C'est dans cet équilibre, dans ce combat constat entre film très premier degré, bon enfant, et une noirceur un peu cachée, que le film est superbe (dit autrement : film de studio/film d'auteur)
C'est aussi parce que, s'il est question de courage dans le film, comme l'indique le titre, il est aussi question, de manière moins évidente, du prix de la vengeance.

True Grit, Joel et Ethan Coen, 2010

Affiche à la con, quand même non?

Le remake des frères Coen est très respectueux du film de Hathaway. Les différences sont très peu nombreuses, de subtiles variations qui, si elles donnent au film un ton assez personnel, peinent à justifier la démarche du remake.
Evidemment la mise en scène et la narration sont moins classiques, plus inventives, comme dans cette belle introduction, ou quelques ellipses ici ou là. Plus référentielle aussi, avec cette descente de train qui rappelle Il était une fois dans l'Ouest.
Un des parti-pris des Coen est de faire raconter l'histoire par le personnage de Mattie plus âgée, qui ouvre et conclut le film.
Le personnage de Rooster Cogburn est interprété par un très bon Jeff Bridges, qui dessine un personnage plus bavard, grommelant dans sa barbe des histoires inintéressantes avec un fort accent du Sud. 
Le ton du film est beaucoup moins premier degré, il y a un certain recul par rapport à ce qui est montré (il n'y a qu'à voir comment Matt Damon est grimé).

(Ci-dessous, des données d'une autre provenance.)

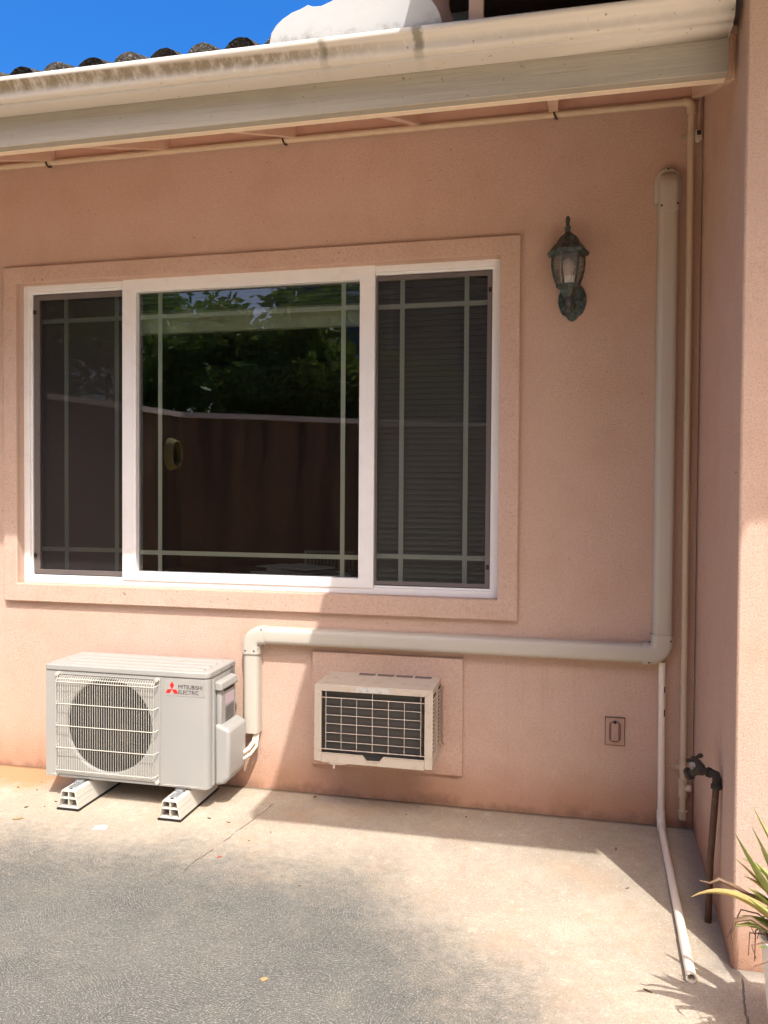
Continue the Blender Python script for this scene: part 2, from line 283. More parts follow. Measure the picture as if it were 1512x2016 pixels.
def m_streaked():
    g = G('dark_stained_wall'); p = g.xyz()
    v = g.comb(g.math('MULTIPLY', p[0], 5.0), g.math('MULTIPLY', p[1], 5.0), g.math('MULTIPLY', p[2], 0.35))
    c = g.mix(g.ramp(g.noise(1.0, 5, 0.7, vec=v), 0.38, 0.66), (0.20, 0.125, 0.075), (0.055, 0.034, 0.024))
    c = g.mix(g.ramp(g.noise(1.3, 4), 0.45, 0.7, 0, 0.5), c, (0.12, 0.085, 0.06))
    return g.done(c, 0.9)
M = dict(
    stucco=m_stucco('pink_stucco', (0.715, 0.505, 0.385)), ground=m_ground(), gutter=m_gutter(), fascia=m_fascia(), tile=m_tile(), white=m_whitewash(),
    trimstucco=m_stucco('pink_trim_stucco', (0.72, 0.51, 0.39)),
    eavepink=paint('eave_pink_paint', (0.60, 0.39, 0.30), 0.7, (0.35, 0.2, 0.13), 0.3),
    rafter=paint('rafter_cream_paint', (0.72, 0.52, 0.40), 0.6, (0.4, 0.28, 0.2), 0.3),
    fascia_bounce=paint('fascia_bounce_tone', (0.74, 0.61, 0.46), 0.6),
    brown=paint('dark_stained_wood', (0.035, 0.018, 0.012), 0.7, (0.02, 0.012, 0.008), 0.5),
    brownmid=paint('brown_wood', (0.20, 0.11, 0.07), 0.7),
    vinyl=paint('white_vinyl', (0.82, 0.81, 0.80), 0.35, (0.5, 0.42, 0.34), 0.18, 14, speck=0.25),
    vinylgrid=paint('grille_bar_vinyl', (0.86, 0.88, 0.80), 0.4, amt=0.1),
    screenframe=paint('bronze_screen_frame', (0.135, 0.115, 0.11), 0.45, amt=0.2),
    black=paint('black_plastic', (0.012, 0.011, 0.010), 0.5, (0.03, 0.03, 0.03), 0.2),
    gasket_shade=paint('dark_gasket_shade', (0.02, 0.015, 0.013), 0.7),  # near-black for seals, vent openings and painted gap shade
    glass=m_glass('window_glass'), screen=m_screen('insect_screen'),
    blind=paint('blind_slat', (0.21, 0.235, 0.19), 0.6, amt=0.1), blindband=paint('blind_stack', (0.55, 0.58, 0.46), 0.6, amt=0.15),
    room=paint('room_wall', (0.16, 0.125, 0.10), 0.9), roomfloor=paint('room_floor', (0.09, 0.07, 0.055), 0.8), paper=paint('white_paper', (0.72, 0.74, 0.74), 0.8, amt=0.1, scale=30),
    desk=paint('desk_wood', (0.10, 0.07, 0.05), 0.5),
    unit=paint('unit_ivory_paint', (0.35, 0.345, 0.325), 0.38, (0.55, 0.47, 0.37), 0.12, 7, spec=0.45),
    grille=paint('unit_grille', (0.58, 0.55, 0.48), 0.4, (0.5, 0.42, 0.32), 0.15, 20),
    pvcwhite=paint('foot_pvc', (0.60, 0.57, 0.50), 0.42, (0.55, 0.46, 0.35), 0.2, 20),
    fan=paint('dark_fan', (0.013, 0.012, 0.012), 0.4, (0.025, 0.022, 0.022), 0.3), inside=paint('dark_inside', (0.010, 0.009, 0.009), 0.8, (0.02, 0.02, 0.02), 0.3),
    shroud=paint('shroud_plastic', (0.025, 0.024, 0.023), 0.5, amt=0.2), red=paint('logo_red', (0.72, 0.02, 0.02), 0.4, amt=0.0), ink=paint('logo_black', (0.012, 0.012, 0.014), 0.4, amt=0.0),
    sticker=paint('pale_sticker', (0.355, 0.345, 0.32), 0.35, amt=0.05), pinklabel=paint('pink_label', (0.56, 0.44, 0.49), 0.5, (0.55, 0.3, 0.5), 0.4, 60),
    greylabel=paint('grey_print', (0.22, 0.21, 0.2), 0.5), fadedblue=paint('faded_label', (0.62, 0.60, 0.55), 0.5, (0.16, 0.19, 0.28), 0.75, 70),
    steel=m_metal('galvanised_steel', (0.62, 0.64, 0.66)), bolt=m_metal('bolt_steel', (0.30, 0.29, 0.27)),
    duct=paint('line_cover_pvc', (0.52, 0.48, 0.41), 0.4, (0.45, 0.36, 0.25), 0.22, 6, spec=0.45),
    screw=paint('rusty_screw', (0.05, 0.03, 0.02), 0.6),
    pipe=paint('cream_painted_pipe', (0.60, 0.48, 0.34), 0.5, (0.3, 0.18, 0.1), 0.18, 15, speck=0.5),
    pvcpink=paint('white_pvc', (0.84, 0.76, 0.65), 0.38, (0.5, 0.4, 0.33), 0.12, 18),
    insul=paint('pipe_wrap', (0.74, 0.68, 0.55), 0.7, amt=0.2, scale=40),
    wac=paint('old_ivory_metal', (0.58, 0.50, 0.41), 0.5, (0.32, 0.22, 0.14), 0.4, 24, speck=0.35), wire=paint('cream_wire', (0.72, 0.62, 0.50), 0.5, (0.25, 0.13, 0.07), 0.6, 60), fins=m_fins(),
    plate=paint('mauve_painted_plate', (0.46, 0.30, 0.235), 0.6, (0.2, 0.11, 0.09), 0.3, 40),
    bronze=m_wetmetal(), iron=paint('dark_corroded_iron', (0.026, 0.017, 0.013), 0.7, (0.11, 0.13, 0.10), 0.5, 60, bump=0.003, bscale=140),
    copper=paint('brown_copper_pipe', (0.080, 0.038, 0.022), 0.55, (0.19, 0.17, 0.13), 0.35, 40),
    pot=paint('white_ceramic_pot', (0.82, 0.80, 0.75), 0.4, (0.4, 0.32, 0.24), 0.2), soil=paint('potting_soil', (0.05, 0.03, 0.02), 0.95, bump=0.01, bscale=120),
    aloe=m_leaf('aloe_green', (0.34, 0.42, 0.12), (0.48, 0.50, 0.20)), aloey=m_leaf('aloe_yellow', (0.44, 0.42, 0.14), (0.55, 0.42, 0.18)),
    dry=m_leaf('dry_leaf', (0.34, 0.22, 0.14), (0.22, 0.13, 0.08)), herb=m_leaf('small_green', (0.14, 0.30, 0.03), (0.22, 0.36, 0.06)), root=paint('dry_root', (0.16, 0.10, 0.065), 0.9),
    debris=paint('brown_debris', (0.13, 0.075, 0.04), 0.9, scale=90), tanleaf=paint('tan_leaf', (0.36, 0.25, 0.13), 0.8, scale=60), redleaf=paint('red_petal', (0.50, 0.09, 0.06), 0.7),
    blockwall=m_streaked(), coping=paint('pale_coping', (0.66, 0.58, 0.50), 0.8),
    tree=m_leaf('tree_leaves', (0.11, 0.20, 0.035), (0.21, 0.29, 0.06)), tree2=m_leaf('dark_tree_leaves', (0.10, 0.20, 0.04), (0.19, 0.30, 0.06)), bark=paint('bark', (0.12, 0.085, 0.06), 0.9),
    greybuild=paint('grey_siding', (0.20, 0.20, 0.22), 0.8), greyroof=paint('grey_shingles', (0.13, 0.13, 0.14), 0.9), lawn=m_leaf('lawn', (0.12, 0.2, 0.04), (0.18, 0.26, 0.06)),
    hose=paint('yellow_hose', (0.36, 0.33, 0.12), 0.4, amt=0.1), bulb=paint('frosted_bulb', (0.60, 0.52, 0.46), 0.4, amt=0.05),
)
def m_lampglass():
    g = G('lamp_glass')
    tr = g.n('BsdfTransparent', {'Color': (0.86, 0.84, 0.80)}); gl = g.n('BsdfGlossy', {'Color': (1, 1, 1), 'Roughness': 0.12}); df = g.n('BsdfDiffuse', {'Color': (0.6, 0.55, 0.5)})
    a = g.n('MixShader', {0: 0.2, 1: tr, 2: df}); f = g.math('MULTIPLY', g.n('Fresnel', {'IOR': 1.5}), 1.6, clamp=True)
    b = g.n('MixShader', {0: f, 1: a, 2: gl}); g.t.links.new(b, g.out.inputs['Surface']); g.t.nodes.remove(g.b); return g.m
M['lampglass'] = m_lampglass()

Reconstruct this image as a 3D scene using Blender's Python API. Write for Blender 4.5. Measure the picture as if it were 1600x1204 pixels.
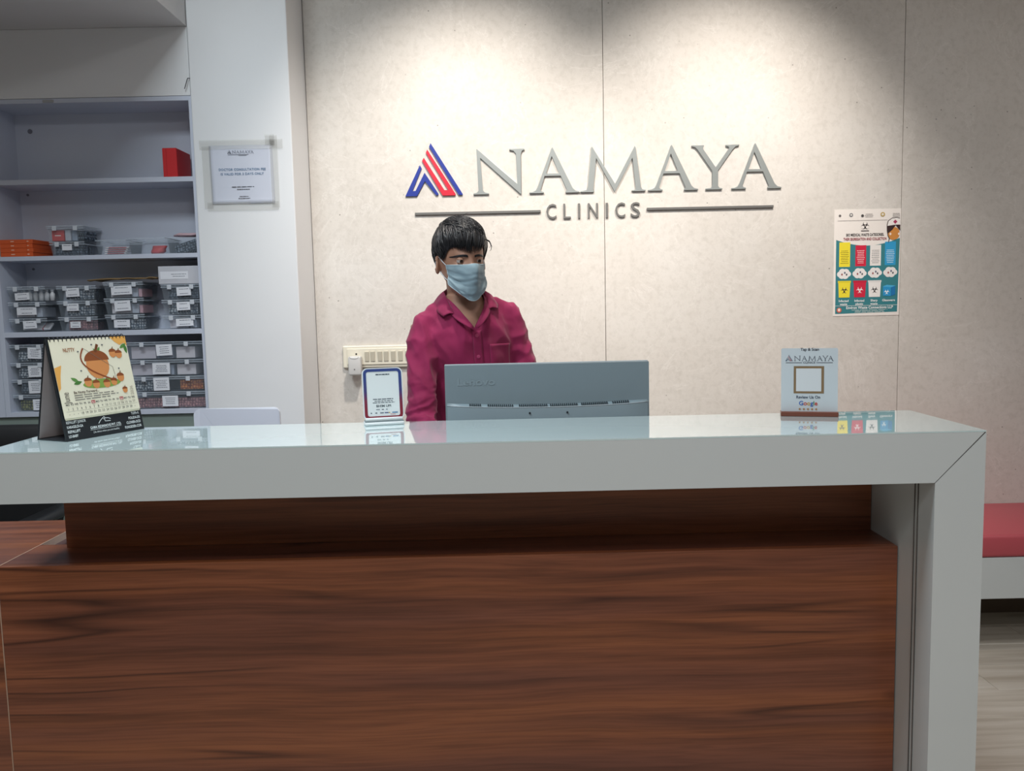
import bpy, bmesh, math, random
import numpy as np
from mathutils import Vector, Matrix, noise
from mathutils.bvhtree import BVHTree

random.seed(7)
scene = bpy.context.scene
C = scene.collection
for o in list(bpy.data.objects):
    bpy.data.objects.remove(o)

# ------------------------------------------------------------------ camera
FPX = 1300.0
_p, _r, _y = math.radians(5.523), math.radians(1.256), math.radians(0.294)
_f = Vector((math.sin(_y) * math.cos(_p), math.cos(_y) * math.cos(_p), -math.sin(_p)))
_rt = Vector((math.cos(_y), -math.sin(_y), 0))
_dn = _f.cross(_rt)
_r2 = math.cos(_r) * _rt + math.sin(_r) * _dn
_d2 = -math.sin(_r) * _rt + math.cos(_r) * _dn
cam_d = bpy.data.cameras.new('camera')
cam_d.sensor_fit = 'HORIZONTAL'
cam_d.sensor_width = 36.0
cam_d.lens = 36.0 * FPX / 1600.0
cam_d.clip_start = 0.05
cam = bpy.data.objects.new('camera', cam_d)
C.objects.link(cam)
cam.matrix_world = Matrix(((_r2.x, -_d2.x, -_f.x, 0), (_r2.y, -_d2.y, -_f.y, 0), (_r2.z, -_d2.z, -_f.z, 1.30), (0, 0, 0, 1)))
scene.camera = cam

# ------------------------------------------------------------------ light
world = bpy.data.worlds.new('world')
scene.world = world
world.use_nodes = True
world.node_tree.nodes['Background'].inputs[0].default_value = (0.75, 0.85, 1.0, 1)
world.node_tree.nodes['Background'].inputs[1].default_value = 0.15
scene.view_settings.view_transform = 'Standard'
scene.view_settings.look = 'None'
scene.view_settings.gamma = 1.0
scene.view_settings.use_curve_mapping = False
scene.view_settings.exposure = 0.28

COOL = (0.86, 0.95, 1.0)
WARM = (1.0, 0.92, 0.84)

def area_light(name, loc, size, power, col, size_y=None, spread=180, rot=(0, 0, 0)):
    d = bpy.data.lights.new(name, 'AREA')
    d.energy = power
    d.color = col
    d.shape = 'RECTANGLE' if size_y else 'SQUARE'
    d.size = size
    if size_y:
        d.size_y = size_y
    d.spread = math.radians(spread)
    o = bpy.data.objects.new(name, d)
    o.location = loc
    o.rotation_euler = rot
    C.objects.link(o)
    return o

def spot_light(name, loc, target, power, col, angle, blend, radius=0.03):
    d = bpy.data.lights.new(name, 'SPOT')
    d.energy = power
    d.color = col
    d.spot_size = math.radians(angle)
    d.spot_blend = blend
    d.shadow_soft_size = radius
    o = bpy.data.objects.new(name, d)
    o.location = loc
    o.rotation_euler = (Vector(target) - Vector(loc)).to_track_quat('-Z', 'Y').to_euler()
    C.objects.link(o)
    return o

# recessed downlights that wash the stone wall, and flat ceiling panels over desk and lobby
spot_light('downlight_right', (0.95, 2.38, 2.83), (0.84, 3.37, 1.52), 120, WARM, 78, 1.0, 0.05)
spot_light('downlight_left', (-0.10, 2.38, 2.83), (-0.14, 3.37, 1.50), 120, WARM, 78, 1.0, 0.05)
area_light('panel_desk', (-0.95, 1.42, 2.84), 0.6, 34, COOL)
area_light('panel_lobby', (0.45, -0.4, 2.84), 0.6, 30, (1.0, 0.98, 0.98))
area_light('panel_bench', (2.2, 1.5, 2.84), 0.5, 10, (1.0, 0.95, 0.93))
area_light('panel_entry', (-0.9, -1.5, 2.84), 0.6, 8, COOL)

# ------------------------------------------------------------------ materials
def lin(c):
    r = []
    for v in c[:3]:
        v = v / 255.0
        r.append(v / 12.92 if v <= 0.04045 else ((v + 0.055) / 1.055) ** 2.4)
    return (r[0], r[1], r[2], 1.0)

M = {}

def mat(name, col, rough=0.5, metal=0.0, spec=0.5, coat=0.0, sheen=0.0, coat_rough=0.03, bump=None):
    if name in M:
        return M[name]
    m = bpy.data.materials.new(name)
    m.use_nodes = True
    b = m.node_tree.nodes['Principled BSDF']
    b.inputs['Base Color'].default_value = lin(col)
    b.inputs['Roughness'].default_value = rough
    b.inputs['Metallic'].default_value = metal
    b.inputs['Specular IOR Level'].default_value = spec
    b.inputs['Coat Weight'].default_value = coat
    b.inputs['Coat Roughness'].default_value = coat_rough
    b.inputs['Sheen Weight'].default_value = sheen
    if bump:
        nt = m.node_tree
        tc = nt.nodes.new('ShaderNodeTexCoord')
        n = nt.nodes.new('ShaderNodeTexNoise')
        n.inputs['Scale'].default_value = bump[0]
        n.inputs['Detail'].default_value = 4
        bp = nt.nodes.new('ShaderNodeBump')
        bp.inputs['Strength'].default_value = bump[1]
        bp.inputs['Distance'].default_value = bump[2]
        nt.links.new(tc.outputs['Object'], n.inputs['Vector'])
        nt.links.new(n.outputs['Fac'], bp.inputs['Height'])
        nt.links.new(bp.outputs['Normal'], b.inputs['Normal'])
    M[name] = m
    return m

def ink(col):
    return mat('ink_%02x%02x%02x' % tuple(int(v) for v in col), col, 0.6, spec=0.2)

def ramp(nt, stops):
    r = nt.nodes.new('ShaderNodeValToRGB')
    e = r.color_ramp.elements
    e[0].position, e[0].color = stops[0][0], lin(stops[0][1])
    e[1].position, e[1].color = stops[-1][0], lin(stops[-1][1])
    for p, c in stops[1:-1]:
        k = e.new(p)
        k.color = lin(c)
    return r

def math_node(nt, op, a, b=None):
    n = nt.nodes.new('ShaderNodeMath')
    n.operation = op
    for i, v in enumerate((a, b)):
        if v is None:
            continue
        if isinstance(v, (int, float)):
            n.inputs[i].default_value = v
        else:
            nt.links.new(v, n.inputs[i])
    return n.outputs[0]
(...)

La Mattie des frères Coen est plus jeune et porte des tresses

Le film s'offre une petite incartade en territoire surréaliste le temps d'un épisode étrange qui mêle un pendu, un indien, et un dentiste à fourrure d'ours.
D'un côté on peut remercier les frères Coen d'avoir mis dans le cadre les Indiens que le film de Hathaway laissait complètement hors-champ de l'intrigue (on est pourtant en territoire indien!). Toutefois, ils n'en tirent pas grand chose d'intéressant, à part une certaine ironie sur le racisme de l'époque (la pendaison).

C'est surtout dans son épilogue que le film des Coen se distingue, un point final très amer et plein de regrets, d'une grande tristesse, nous montrant une Mattie assez aigrie.


Conclusion

Le remake des frères Coen a beau être un excellent film, je préfère l'original, rempli d'idées géniales et d'émotions simples, moins froid. On peut se poser aussi la question de l'intérêt de la démarche, tant les films sont proches (jusqu'aux lignes de dialogues identiques parfois). Je conseille en tous cas fortement les deux films.